--- REQUIRED TASK ---
Transcribe the material in full, exactly as written.
>> Begin INPUT
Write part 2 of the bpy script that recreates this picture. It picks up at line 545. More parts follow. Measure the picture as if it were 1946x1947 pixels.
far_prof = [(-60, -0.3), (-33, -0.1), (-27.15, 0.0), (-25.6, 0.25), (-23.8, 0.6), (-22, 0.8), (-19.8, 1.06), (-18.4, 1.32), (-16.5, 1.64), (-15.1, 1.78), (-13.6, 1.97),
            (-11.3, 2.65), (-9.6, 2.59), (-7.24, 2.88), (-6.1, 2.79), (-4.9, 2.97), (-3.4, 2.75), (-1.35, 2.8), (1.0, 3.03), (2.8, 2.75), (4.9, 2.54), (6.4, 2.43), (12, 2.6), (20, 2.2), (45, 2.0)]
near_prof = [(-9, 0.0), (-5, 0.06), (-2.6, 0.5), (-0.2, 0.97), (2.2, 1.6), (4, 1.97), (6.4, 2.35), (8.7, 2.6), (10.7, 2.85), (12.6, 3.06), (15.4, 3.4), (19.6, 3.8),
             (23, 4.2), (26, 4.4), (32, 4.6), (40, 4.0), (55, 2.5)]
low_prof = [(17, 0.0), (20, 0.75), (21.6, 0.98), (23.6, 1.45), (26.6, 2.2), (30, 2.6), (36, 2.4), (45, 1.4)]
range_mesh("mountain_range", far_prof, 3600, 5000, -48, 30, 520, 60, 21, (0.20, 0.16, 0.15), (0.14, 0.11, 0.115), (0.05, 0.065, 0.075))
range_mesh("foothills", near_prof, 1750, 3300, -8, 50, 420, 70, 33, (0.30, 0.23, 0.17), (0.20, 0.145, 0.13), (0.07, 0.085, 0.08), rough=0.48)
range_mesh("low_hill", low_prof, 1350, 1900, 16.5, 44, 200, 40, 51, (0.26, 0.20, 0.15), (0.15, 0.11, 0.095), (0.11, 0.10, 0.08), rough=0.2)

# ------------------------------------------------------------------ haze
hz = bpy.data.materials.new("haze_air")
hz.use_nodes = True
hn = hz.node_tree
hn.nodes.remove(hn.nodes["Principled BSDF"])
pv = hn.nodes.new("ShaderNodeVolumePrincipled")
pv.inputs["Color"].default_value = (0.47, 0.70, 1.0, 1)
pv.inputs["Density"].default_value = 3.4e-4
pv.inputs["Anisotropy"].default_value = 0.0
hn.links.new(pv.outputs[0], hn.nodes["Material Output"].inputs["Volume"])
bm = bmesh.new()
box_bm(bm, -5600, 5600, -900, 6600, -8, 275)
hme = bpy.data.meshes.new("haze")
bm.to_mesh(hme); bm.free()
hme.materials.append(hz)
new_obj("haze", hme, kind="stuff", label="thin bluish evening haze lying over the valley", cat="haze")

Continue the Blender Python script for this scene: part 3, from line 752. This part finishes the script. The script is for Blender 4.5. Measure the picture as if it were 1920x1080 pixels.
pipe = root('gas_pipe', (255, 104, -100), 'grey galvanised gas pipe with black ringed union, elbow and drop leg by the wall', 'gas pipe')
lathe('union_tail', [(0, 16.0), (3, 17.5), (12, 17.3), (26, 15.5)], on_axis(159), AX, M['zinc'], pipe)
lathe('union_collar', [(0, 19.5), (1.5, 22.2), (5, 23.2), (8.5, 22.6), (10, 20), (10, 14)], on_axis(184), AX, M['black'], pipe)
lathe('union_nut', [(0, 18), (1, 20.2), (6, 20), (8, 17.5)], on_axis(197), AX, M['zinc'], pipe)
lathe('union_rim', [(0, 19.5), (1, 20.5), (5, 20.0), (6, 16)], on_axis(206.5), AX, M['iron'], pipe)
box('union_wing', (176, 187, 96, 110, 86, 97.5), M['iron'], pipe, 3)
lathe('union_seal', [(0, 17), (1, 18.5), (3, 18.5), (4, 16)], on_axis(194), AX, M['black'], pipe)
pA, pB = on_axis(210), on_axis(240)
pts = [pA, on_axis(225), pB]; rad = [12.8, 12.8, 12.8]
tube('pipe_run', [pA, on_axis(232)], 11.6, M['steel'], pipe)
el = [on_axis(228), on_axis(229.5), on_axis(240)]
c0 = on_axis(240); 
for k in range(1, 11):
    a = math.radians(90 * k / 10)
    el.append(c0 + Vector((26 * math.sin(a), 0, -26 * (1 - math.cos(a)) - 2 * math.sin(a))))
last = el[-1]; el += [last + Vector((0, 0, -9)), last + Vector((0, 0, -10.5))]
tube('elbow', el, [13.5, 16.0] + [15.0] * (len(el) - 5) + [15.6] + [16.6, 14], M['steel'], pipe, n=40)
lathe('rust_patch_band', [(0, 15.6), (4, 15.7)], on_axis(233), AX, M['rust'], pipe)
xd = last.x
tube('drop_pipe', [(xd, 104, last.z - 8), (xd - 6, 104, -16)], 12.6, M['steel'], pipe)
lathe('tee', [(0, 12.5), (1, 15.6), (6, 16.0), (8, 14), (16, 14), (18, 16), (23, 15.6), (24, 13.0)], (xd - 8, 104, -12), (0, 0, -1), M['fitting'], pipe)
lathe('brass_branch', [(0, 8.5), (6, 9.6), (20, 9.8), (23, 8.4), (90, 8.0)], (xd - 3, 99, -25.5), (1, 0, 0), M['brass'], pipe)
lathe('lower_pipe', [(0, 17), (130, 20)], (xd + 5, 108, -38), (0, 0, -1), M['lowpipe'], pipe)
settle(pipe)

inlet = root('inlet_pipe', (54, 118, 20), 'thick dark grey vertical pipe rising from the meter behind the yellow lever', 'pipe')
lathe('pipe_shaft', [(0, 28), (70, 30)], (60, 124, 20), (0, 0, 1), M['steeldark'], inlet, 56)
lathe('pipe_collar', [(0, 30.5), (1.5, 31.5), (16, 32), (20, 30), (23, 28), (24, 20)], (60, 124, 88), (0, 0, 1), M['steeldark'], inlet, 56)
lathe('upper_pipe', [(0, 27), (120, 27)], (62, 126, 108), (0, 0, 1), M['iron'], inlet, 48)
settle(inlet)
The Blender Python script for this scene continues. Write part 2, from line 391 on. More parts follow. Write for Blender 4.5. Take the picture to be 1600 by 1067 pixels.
>> End INPUT
--- SOLVED EXERCISE ---
Write part 2 of the bpy script that recreates this picture. It picks up at line 545. More parts follow. Measure the picture as if it were 1946x1947 pixels.
far_prof = [(-60, -0.3), (-33, -0.1), (-27.15, 0.0), (-25.6, 0.25), (-23.8, 0.6), (-22, 0.8), (-19.8, 1.06), (-18.4, 1.32), (-16.5, 1.64), (-15.1, 1.78), (-13.6, 1.97),
            (-11.3, 2.65), (-9.6, 2.59), (-7.24, 2.88), (-6.1, 2.79), (-4.9, 2.97), (-3.4, 2.75), (-1.35, 2.8), (1.0, 3.03), (2.8, 2.75), (4.9, 2.54), (6.4, 2.43), (12, 2.6), (20, 2.2), (45, 2.0)]
near_prof = [(-9, 0.0), (-5, 0.06), (-2.6, 0.5), (-0.2, 0.97), (2.2, 1.6), (4, 1.97), (6.4, 2.35), (8.7, 2.6), (10.7, 2.85), (12.6, 3.06), (15.4, 3.4), (19.6, 3.8),
             (23, 4.2), (26, 4.4), (32, 4.6), (40, 4.0), (55, 2.5)]
low_prof = [(17, 0.0), (20, 0.75), (21.6, 0.98), (23.6, 1.45), (26.6, 2.2), (30, 2.6), (36, 2.4), (45, 1.4)]
range_mesh("mountain_range", far_prof, 3600, 5000, -48, 30, 520, 60, 21, (0.20, 0.16, 0.15), (0.14, 0.11, 0.115), (0.05, 0.065, 0.075))
range_mesh("foothills", near_prof, 1750, 3300, -8, 50, 420, 70, 33, (0.30, 0.23, 0.17), (0.20, 0.145, 0.13), (0.07, 0.085, 0.08), rough=0.48)
range_mesh("low_hill", low_prof, 1350, 1900, 16.5, 44, 200, 40, 51, (0.26, 0.20, 0.15), (0.15, 0.11, 0.095), (0.11, 0.10, 0.08), rough=0.2)

# ------------------------------------------------------------------ haze
hz = bpy.data.materials.new("haze_air")
hz.use_nodes = True
hn = hz.node_tree
hn.nodes.remove(hn.nodes["Principled BSDF"])
pv = hn.nodes.new("ShaderNodeVolumePrincipled")
pv.inputs["Color"].default_value = (0.47, 0.70, 1.0, 1)
pv.inputs["Density"].default_value = 3.4e-4
pv.inputs["Anisotropy"].default_value = 0.0
hn.links.new(pv.outputs[0], hn.nodes["Material Output"].inputs["Volume"])
bm = bmesh.new()
box_bm(bm, -5600, 5600, -900, 6600, -8, 275)
hme = bpy.data.meshes.new("haze")
bm.to_mesh(hme); bm.free()
hme.materials.append(hz)
new_obj("haze", hme, kind="stuff", label="thin bluish evening haze lying over the valley", cat="haze")

Continue the Blender Python script for this scene: part 3, from line 752. This part finishes the script. The script is for Blender 4.5. Measure the picture as if it were 1920x1080 pixels.
pipe = root('gas_pipe', (255, 104, -100), 'grey galvanised gas pipe with black ringed union, elbow and drop leg by the wall', 'gas pipe')
lathe('union_tail', [(0, 16.0), (3, 17.5), (12, 17.3), (26, 15.5)], on_axis(159), AX, M['zinc'], pipe)
lathe('union_collar', [(0, 19.5), (1.5, 22.2), (5, 23.2), (8.5, 22.6), (10, 20), (10, 14)], on_axis(184), AX, M['black'], pipe)
lathe('union_nut', [(0, 18), (1, 20.2), (6, 20), (8, 17.5)], on_axis(197), AX, M['zinc'], pipe)
lathe('union_rim', [(0, 19.5), (1, 20.5), (5, 20.0), (6, 16)], on_axis(206.5), AX, M['iron'], pipe)
box('union_wing', (176, 187, 96, 110, 86, 97.5), M['iron'], pipe, 3)
lathe('union_seal', [(0, 17), (1, 18.5), (3, 18.5), (4, 16)], on_axis(194), AX, M['black'], pipe)
pA, pB = on_axis(210), on_axis(240)
pts = [pA, on_axis(225), pB]; rad = [12.8, 12.8, 12.8]
tube('pipe_run', [pA, on_axis(232)], 11.6, M['steel'], pipe)
el = [on_axis(228), on_axis(229.5), on_axis(240)]
c0 = on_axis(240); 
for k in range(1, 11):
    a = math.radians(90 * k / 10)
    el.append(c0 + Vector((26 * math.sin(a), 0, -26 * (1 - math.cos(a)) - 2 * math.sin(a))))
last = el[-1]; el += [last + Vector((0, 0, -9)), last + Vector((0, 0, -10.5))]
tube('elbow', el, [13.5, 16.0] + [15.0] * (len(el) - 5) + [15.6] + [16.6, 14], M['steel'], pipe, n=40)
lathe('rust_patch_band', [(0, 15.6), (4, 15.7)], on_axis(233), AX, M['rust'], pipe)
xd = last.x
tube('drop_pipe', [(xd, 104, last.z - 8), (xd - 6, 104, -16)], 12.6, M['steel'], pipe)
lathe('tee', [(0, 12.5), (1, 15.6), (6, 16.0), (8, 14), (16, 14), (18, 16), (23, 15.6), (24, 13.0)], (xd - 8, 104, -12), (0, 0, -1), M['fitting'], pipe)
lathe('brass_branch', [(0, 8.5), (6, 9.6), (20, 9.8), (23, 8.4), (90, 8.0)], (xd - 3, 99, -25.5), (1, 0, 0), M['brass'], pipe)
lathe('lower_pipe', [(0, 17), (130, 20)], (xd + 5, 108, -38), (0, 0, -1), M['lowpipe'], pipe)
settle(pipe)

inlet = root('inlet_pipe', (54, 118, 20), 'thick dark grey vertical pipe rising from the meter behind the yellow lever', 'pipe')
lathe('pipe_shaft', [(0, 28), (70, 30)], (60, 124, 20), (0, 0, 1), M['steeldark'], inlet, 56)
lathe('pipe_collar', [(0, 30.5), (1.5, 31.5), (16, 32), (20, 30), (23, 28), (24, 20)], (60, 124, 88), (0, 0, 1), M['steeldark'], inlet, 56)
lathe('upper_pipe', [(0, 27), (120, 27)], (62, 126, 108), (0, 0, 1), M['iron'], inlet, 48)
settle(inlet)
The Blender Python script for this scene continues. Write part 2, from line 391 on. More parts follow. Write for Blender 4.5. Take the picture to be 1600 by 1067 pixels.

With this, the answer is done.